Students first determine how much fatty acid is in the used oil, then add chemicals to separate the mixture out into biodiesel and glycerin. Saxe said the fuel is then washed with water, dried out and filtered into a tank. He said the finished product can be put directly into any diesel-powered vehicle, although he recommends putting the pure biodiesel in a little bit at a time to flush out deposits left by the old diesel fuel.

"We're learning so much from it, and you're helping out your county and your state," said Brogan. "You're not just learning about the environment, you're learning about the science part of it."

Once the program is up and running in the fall, Saxe expects to produce 200 to 400 gallons of fuel a week, enough to supply the school board and have some left over to sell to local farmers.

But that's just the start. Saxe wants to develop and teach technologies that students will need in coming decades, as alternate fuel sources become more and more important. By 2025, he predicted, alternative fuel technologies will create more than 5 million jobs.

In the second phase of the program, Saxe plans on having students cultivate and process canola and other oil-producing plants to turn into fuel. Soybeans yield about 40 gallons of fuel-producing oil per year for every acre planted, but canola yields 200 gallons of oil per acre per year.

Saxe said Lincoln County High already has 20 acres of land available to plant crops, enough to yield 4,000 gallons of oil a year, which in turn will produce about 3,800 gallons of biodiesel.

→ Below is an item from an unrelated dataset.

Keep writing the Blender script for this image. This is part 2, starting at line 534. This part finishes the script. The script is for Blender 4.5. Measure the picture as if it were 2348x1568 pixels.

One of the advantages of canola, he said, is that it is typically planted in the fall and grows through the winter, so that it won't compete with other food or cash crops. Saxe hopes to start planting canola in the fall and begin harvesting the crop and producing fuel in the spring of 2009.

Rockefeller, who helped pump the first couple of gallons of biodiesel into the waiting county school bus, said he was impressed by Lincoln County's work.

Rockefeller said biodiesel technology can help reduce sulfur dioxide emissions by 50 percent to 100 percent, compared with other fuels, can reduce carbon dioxide emissions by up to 100 percent and reduce particulate pollution by up to 75 percent.

He praised the work of Saxe and his students.

"You're looking at the future," he said, "and it's a future that will actually work."